§ **What needs to be done**: Only the lines from the start of the material through the line containing "rad = math.radians" are to be extracted, exactly as they appear.

* * * * * * *

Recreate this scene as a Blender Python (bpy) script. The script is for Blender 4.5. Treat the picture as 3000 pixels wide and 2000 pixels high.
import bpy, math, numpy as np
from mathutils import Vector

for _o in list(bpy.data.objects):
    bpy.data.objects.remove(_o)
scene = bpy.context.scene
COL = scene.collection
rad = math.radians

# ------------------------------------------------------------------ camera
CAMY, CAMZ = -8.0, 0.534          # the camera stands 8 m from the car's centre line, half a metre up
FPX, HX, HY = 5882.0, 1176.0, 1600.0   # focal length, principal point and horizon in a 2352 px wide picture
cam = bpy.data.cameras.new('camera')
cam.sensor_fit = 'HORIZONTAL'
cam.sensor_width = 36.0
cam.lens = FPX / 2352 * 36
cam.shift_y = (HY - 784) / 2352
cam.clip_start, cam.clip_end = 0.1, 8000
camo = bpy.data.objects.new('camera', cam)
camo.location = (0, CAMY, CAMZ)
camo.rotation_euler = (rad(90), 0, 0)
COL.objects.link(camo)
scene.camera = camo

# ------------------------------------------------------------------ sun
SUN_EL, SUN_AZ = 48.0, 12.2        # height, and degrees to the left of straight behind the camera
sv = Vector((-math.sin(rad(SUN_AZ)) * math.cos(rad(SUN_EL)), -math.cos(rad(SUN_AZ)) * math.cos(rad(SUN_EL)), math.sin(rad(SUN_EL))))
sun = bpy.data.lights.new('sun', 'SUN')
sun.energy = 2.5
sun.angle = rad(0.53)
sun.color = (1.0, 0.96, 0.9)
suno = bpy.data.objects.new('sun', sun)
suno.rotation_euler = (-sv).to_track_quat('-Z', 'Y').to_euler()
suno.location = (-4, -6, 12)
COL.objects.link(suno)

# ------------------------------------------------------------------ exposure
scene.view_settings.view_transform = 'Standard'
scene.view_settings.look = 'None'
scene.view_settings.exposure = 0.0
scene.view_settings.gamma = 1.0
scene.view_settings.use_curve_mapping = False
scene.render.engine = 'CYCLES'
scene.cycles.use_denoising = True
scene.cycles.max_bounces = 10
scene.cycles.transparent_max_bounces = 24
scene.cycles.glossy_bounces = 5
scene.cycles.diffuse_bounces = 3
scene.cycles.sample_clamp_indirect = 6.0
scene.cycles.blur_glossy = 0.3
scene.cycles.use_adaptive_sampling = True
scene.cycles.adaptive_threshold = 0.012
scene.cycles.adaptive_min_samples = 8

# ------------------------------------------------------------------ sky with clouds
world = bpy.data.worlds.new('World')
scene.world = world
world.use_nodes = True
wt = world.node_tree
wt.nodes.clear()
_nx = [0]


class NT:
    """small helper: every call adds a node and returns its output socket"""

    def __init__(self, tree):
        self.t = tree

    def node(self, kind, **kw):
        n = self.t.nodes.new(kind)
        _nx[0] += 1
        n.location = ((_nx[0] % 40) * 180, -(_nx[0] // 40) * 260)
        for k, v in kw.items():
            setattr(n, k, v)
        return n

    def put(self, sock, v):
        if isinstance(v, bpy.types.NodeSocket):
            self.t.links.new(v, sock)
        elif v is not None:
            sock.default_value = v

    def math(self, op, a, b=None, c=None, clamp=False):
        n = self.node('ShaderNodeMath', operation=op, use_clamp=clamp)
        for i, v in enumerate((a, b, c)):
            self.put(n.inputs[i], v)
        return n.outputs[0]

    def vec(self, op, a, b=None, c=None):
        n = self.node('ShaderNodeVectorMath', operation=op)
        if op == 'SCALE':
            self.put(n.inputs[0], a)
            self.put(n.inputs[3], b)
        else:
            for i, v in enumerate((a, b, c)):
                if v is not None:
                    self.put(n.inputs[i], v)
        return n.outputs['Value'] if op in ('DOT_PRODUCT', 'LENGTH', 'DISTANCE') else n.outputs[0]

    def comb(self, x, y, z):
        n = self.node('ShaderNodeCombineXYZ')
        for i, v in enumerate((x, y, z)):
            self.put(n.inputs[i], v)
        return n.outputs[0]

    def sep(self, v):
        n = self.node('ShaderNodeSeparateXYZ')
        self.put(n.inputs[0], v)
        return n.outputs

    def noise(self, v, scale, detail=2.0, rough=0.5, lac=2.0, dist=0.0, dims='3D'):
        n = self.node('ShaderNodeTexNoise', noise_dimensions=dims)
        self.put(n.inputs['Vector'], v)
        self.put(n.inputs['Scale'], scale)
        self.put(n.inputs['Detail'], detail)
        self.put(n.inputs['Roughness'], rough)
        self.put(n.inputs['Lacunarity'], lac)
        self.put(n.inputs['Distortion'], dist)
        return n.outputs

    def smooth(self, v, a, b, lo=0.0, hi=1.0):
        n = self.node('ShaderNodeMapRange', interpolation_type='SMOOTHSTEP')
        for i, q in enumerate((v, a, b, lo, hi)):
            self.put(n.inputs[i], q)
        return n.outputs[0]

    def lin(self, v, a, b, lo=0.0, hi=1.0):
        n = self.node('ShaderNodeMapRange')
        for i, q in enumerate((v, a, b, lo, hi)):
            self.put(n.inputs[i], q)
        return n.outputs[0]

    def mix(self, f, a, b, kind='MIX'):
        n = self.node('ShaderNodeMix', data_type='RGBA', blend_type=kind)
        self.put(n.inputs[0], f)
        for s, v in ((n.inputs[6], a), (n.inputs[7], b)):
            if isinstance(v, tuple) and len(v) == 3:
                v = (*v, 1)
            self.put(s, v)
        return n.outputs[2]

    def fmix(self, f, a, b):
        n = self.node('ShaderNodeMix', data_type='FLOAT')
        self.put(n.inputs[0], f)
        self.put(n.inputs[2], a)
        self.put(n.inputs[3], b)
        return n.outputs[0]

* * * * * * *

§ **Answer to the exercise**:
Recreate this scene as a Blender Python (bpy) script. The script is for Blender 4.5. Treat the picture as 3000 pixels wide and 2000 pixels high.
import bpy, math, numpy as np
from mathutils import Vector

for _o in list(bpy.data.objects):
    bpy.data.objects.remove(_o)
scene = bpy.context.scene
COL = scene.collection
rad = math.radians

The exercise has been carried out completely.